Sharon Roberson, a science lab teacher at Brooks Elementary (Bullitt County) demonstrates sound waves by having students do the wave during a lesson on the science of music. Photo by Mike Marsee, Feb. 19, 2016

Sharon Roberson, a science lab teacher at Brooks Elementary (Bullitt County) demonstrates sound waves by having students do the wave during a lesson on the science of music.
Photo by Mike Marsee, Feb. 19, 2016

By Mike Marsee

Most students know how to make noise and many of them know how to make music. Sharon Roberson’s 4th-grade students now know a little more about making sound as well.

Roberson recently led a lesson that gave her students at Brooks Elementary (Bullitt County) a look at how sounds are made, how sound travels and what the shape of a melody can look like.

Roberson, a science lab teacher, and one of her colleagues developed the lesson as an effort to bring music into the science classroom, adapting ideas she had gotten at a conference last year and adding some of her own to combine two disciplines that she said can complement each other.

“It makes stronger connections for students.
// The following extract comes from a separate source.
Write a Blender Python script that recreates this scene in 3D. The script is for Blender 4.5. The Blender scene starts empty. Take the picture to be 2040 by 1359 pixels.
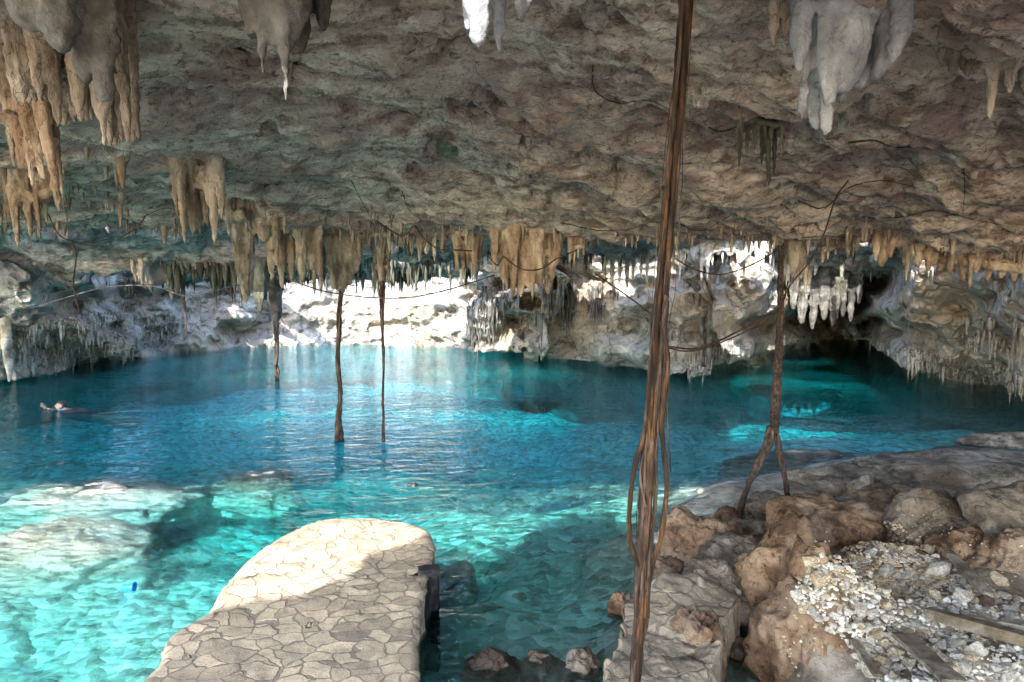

They can apply the material in broader and deeper terms when you make those connections,” Roberson said.

Roberson wrote in the introduction of her lesson plan that science and music might be taught in classrooms, but that isn’t the case outside the school.

“Often we teach skills or concepts in isolation, but in the real world, they are not separate. Science and art happen together when we create and enjoy music. Music builds science and science builds music,” she wrote.

Three months earlier, Jason Spencer was making the same point to a room full of teachers, including Roberson, at the Kentucky Science Teachers Association’s annual conference. Spencer, the education director with the Lexington Philharmonic, led sessions at the conference that detailed how music can be integrated into STEM classrooms.

“I think it’s such an important idea for teachers to consider incorporating music into the curriculum,” Spencer said.

Spencer showed the teachers a version of the program he takes to schools in which he illustrates the sounds that can be created using varied amounts of water in glasses and do-it-yourself instruments such as “harmoni-kazoos” made from Popsicle sticks and rubber bands, kazoos made from drinking straws and a “drumbone” made from PVC pipe. He also used objects such as an extra-long Slinky to demonstrate frequency, wavelength and vibration.

He said his audience of teachers, who tried out some of those objects, wasn’t much different from a typical group of students.

“It’s no different than the kids. There was a lot of giggling, laughing, talking to their neighbors and saying, ‘Listen to this.’ It’s just really, really fun,” he said.

Spencer cited studies showing that blending science and the arts can increase student engagement and help students develop problem-solving and creative thinking skills. He offered his services, but also said he hoped teachers would at least take “one or two ideas” that they could apply in their classrooms.

Roberson did that at Brooks Elementary, teaming with music teacher Ryan Meeks to develop the lesson and enlisting the help of physical education teacher Emily McWaters for a class that incorporated some of Spencer’s ideas and a few of theirs. It was a collaborative project that Roberson said is typical at their school.

“I think we’re very blessed in that all of us here are pretty cooperative. We’re a team, just like a grade-level team. We do several cooperative lessons through the year, so that part wasn’t a hurdle,” Roberson said.

Meeks opened the lesson by introducing a handful of instruments, from percussion to woodwind to stringed, and demonstrating how each produced sound. Roberson then put the students in two lines and had them do the wave, which is frequently seen at large sporting events, to show them how sound waves travel.

Then the students were separated into three groups, in which they made straw kazoos and observed the resulting sound waves using an iPad app, listened to a melody played on a recorder and drew a visual representation of that melody and experimented with changing sounds and pitches and volumes using xylophones.

“You can’t have the science of sound without music, and you can’t have sound without science,” Roberson told the students.

Both she and Meeks said they thought the lesson was a success.

“I think it went very well,” Meeks said.

Roberson said she would like to expand the lesson in the future beyond a single class period.

“I’d like to talk about how science connects with music in the brain, and we just didn’t have time to do that,” she said.

Roberson uses music in her science lab on a daily basis. Students line up outside the room before class and dance their way into the classroom when she turns on the music – perhaps something soft and soothing if they’re already amped up or something upbeat on a dreary day.

“I think that’s a good brain-awakener. It’s good to kind of get their brains jogged, and I think music does that,” Roberson said.

Spencer said he often visits schools that don’t have a music program, and in a way, science can be the next best thing.

“A lot of times we go into schools that don’t even have a music program. We bring music to them and the eyes open,” he said. “And for those schools that don’t have music, science is the closest subject they can relate it with.”